WHAT YOU WILL DO:
Sort through the data and copy the lines holding the word "from".

MATERIAL SHOWN:
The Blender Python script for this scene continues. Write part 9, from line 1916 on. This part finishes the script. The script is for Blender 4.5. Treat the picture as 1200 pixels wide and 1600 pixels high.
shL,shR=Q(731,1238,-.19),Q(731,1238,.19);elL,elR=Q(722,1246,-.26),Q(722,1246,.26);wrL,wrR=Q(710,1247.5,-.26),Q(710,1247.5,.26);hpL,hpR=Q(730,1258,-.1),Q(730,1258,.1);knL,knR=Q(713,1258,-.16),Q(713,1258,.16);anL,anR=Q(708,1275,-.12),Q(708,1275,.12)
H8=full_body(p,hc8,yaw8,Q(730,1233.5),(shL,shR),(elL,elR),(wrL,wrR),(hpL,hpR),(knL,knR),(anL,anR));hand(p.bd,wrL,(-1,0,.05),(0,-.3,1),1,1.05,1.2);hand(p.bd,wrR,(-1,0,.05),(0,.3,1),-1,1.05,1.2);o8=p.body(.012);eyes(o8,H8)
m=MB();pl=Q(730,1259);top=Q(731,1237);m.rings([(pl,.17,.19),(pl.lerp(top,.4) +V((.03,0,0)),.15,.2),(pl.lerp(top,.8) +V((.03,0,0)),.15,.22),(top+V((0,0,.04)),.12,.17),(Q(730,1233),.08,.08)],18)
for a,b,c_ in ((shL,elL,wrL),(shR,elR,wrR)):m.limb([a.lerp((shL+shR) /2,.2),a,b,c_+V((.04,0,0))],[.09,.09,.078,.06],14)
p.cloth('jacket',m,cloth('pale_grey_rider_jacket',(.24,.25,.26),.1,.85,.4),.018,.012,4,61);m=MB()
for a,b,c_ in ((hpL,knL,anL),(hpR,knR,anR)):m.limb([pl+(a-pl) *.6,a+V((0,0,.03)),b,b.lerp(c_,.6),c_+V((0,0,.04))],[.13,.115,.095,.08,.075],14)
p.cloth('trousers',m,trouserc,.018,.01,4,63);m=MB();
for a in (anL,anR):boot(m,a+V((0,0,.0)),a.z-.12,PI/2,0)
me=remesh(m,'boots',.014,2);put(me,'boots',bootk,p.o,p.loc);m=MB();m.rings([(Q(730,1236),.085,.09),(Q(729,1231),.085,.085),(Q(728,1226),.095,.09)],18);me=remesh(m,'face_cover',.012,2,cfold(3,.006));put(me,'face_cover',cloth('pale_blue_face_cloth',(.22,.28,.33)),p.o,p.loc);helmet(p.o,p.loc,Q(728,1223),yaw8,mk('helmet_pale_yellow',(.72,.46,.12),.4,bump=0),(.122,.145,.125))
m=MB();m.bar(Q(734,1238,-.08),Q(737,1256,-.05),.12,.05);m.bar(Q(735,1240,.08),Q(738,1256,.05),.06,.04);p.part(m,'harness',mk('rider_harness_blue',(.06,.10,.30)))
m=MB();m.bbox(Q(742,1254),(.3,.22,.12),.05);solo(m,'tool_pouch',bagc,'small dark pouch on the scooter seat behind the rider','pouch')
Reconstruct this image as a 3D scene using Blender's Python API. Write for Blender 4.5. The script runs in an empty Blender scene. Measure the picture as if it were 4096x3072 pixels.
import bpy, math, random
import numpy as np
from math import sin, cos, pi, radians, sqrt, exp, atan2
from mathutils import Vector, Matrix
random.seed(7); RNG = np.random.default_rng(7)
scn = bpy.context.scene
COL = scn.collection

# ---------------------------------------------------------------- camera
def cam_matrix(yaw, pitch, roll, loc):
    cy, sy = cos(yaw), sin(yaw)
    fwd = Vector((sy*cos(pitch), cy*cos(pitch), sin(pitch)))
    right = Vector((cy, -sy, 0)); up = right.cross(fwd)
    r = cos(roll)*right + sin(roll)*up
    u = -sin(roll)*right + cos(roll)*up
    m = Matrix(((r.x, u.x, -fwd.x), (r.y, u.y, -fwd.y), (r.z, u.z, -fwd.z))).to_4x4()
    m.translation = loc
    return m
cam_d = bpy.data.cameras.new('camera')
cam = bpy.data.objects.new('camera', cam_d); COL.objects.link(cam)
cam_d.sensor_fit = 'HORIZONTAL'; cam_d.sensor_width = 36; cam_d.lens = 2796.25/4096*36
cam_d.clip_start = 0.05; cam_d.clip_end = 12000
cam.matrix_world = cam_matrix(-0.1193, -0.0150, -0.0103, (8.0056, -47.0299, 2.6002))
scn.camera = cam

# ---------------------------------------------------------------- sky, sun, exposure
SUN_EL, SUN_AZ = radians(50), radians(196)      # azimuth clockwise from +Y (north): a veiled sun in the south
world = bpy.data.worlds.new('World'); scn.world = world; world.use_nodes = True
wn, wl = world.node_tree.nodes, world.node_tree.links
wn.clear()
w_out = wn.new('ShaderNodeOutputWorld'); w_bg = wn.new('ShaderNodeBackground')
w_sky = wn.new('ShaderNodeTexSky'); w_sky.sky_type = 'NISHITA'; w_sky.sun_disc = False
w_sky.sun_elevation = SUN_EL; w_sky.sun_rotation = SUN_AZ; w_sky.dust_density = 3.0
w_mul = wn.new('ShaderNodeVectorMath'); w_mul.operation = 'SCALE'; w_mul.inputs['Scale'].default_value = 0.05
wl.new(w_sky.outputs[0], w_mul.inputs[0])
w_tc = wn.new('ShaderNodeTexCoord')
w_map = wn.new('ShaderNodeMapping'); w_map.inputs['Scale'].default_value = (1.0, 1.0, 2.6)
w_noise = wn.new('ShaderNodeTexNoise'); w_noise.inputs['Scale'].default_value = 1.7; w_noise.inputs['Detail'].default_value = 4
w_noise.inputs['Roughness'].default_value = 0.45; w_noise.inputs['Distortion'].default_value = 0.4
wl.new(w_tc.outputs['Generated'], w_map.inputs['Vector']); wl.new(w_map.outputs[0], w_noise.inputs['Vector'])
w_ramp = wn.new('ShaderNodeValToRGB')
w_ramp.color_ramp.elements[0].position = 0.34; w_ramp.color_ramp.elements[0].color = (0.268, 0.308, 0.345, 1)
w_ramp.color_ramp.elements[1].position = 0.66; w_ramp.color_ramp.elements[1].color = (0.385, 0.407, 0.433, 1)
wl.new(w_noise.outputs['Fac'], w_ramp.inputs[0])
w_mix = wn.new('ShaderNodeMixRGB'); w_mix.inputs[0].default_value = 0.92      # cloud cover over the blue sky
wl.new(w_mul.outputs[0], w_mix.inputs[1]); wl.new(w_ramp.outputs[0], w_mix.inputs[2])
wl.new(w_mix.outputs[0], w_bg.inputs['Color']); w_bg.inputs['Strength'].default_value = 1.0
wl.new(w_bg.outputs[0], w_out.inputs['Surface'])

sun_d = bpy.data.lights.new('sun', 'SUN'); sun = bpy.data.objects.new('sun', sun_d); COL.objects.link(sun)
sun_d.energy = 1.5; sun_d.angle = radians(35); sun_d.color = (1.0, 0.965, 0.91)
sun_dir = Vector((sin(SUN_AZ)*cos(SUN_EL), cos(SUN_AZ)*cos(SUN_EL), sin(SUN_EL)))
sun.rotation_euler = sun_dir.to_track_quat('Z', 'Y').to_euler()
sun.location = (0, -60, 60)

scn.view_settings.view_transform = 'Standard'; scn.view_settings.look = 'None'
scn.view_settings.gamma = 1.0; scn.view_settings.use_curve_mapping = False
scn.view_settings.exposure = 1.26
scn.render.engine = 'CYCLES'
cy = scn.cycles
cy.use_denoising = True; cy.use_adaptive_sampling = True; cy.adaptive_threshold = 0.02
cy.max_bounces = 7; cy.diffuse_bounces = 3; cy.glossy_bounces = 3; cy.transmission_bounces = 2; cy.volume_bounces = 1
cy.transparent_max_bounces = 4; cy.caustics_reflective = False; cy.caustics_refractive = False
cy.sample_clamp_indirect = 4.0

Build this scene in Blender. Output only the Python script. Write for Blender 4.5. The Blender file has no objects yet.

ANSWER TO THIS EXERCISE:
The Blender Python script for this scene continues. Write part 9, from line 1916 on. This part finishes the script. The script is for Blender 4.5. Treat the picture as 1200 pixels wide and 1600 pixels high.
from math import sin, cos, pi, radians, sqrt, exp, atan2
from mathutils import Vector, Matrix
SUN_EL, SUN_AZ = radians(50), radians(196)      # azimuth clockwise from +Y (north): a veiled sun in the south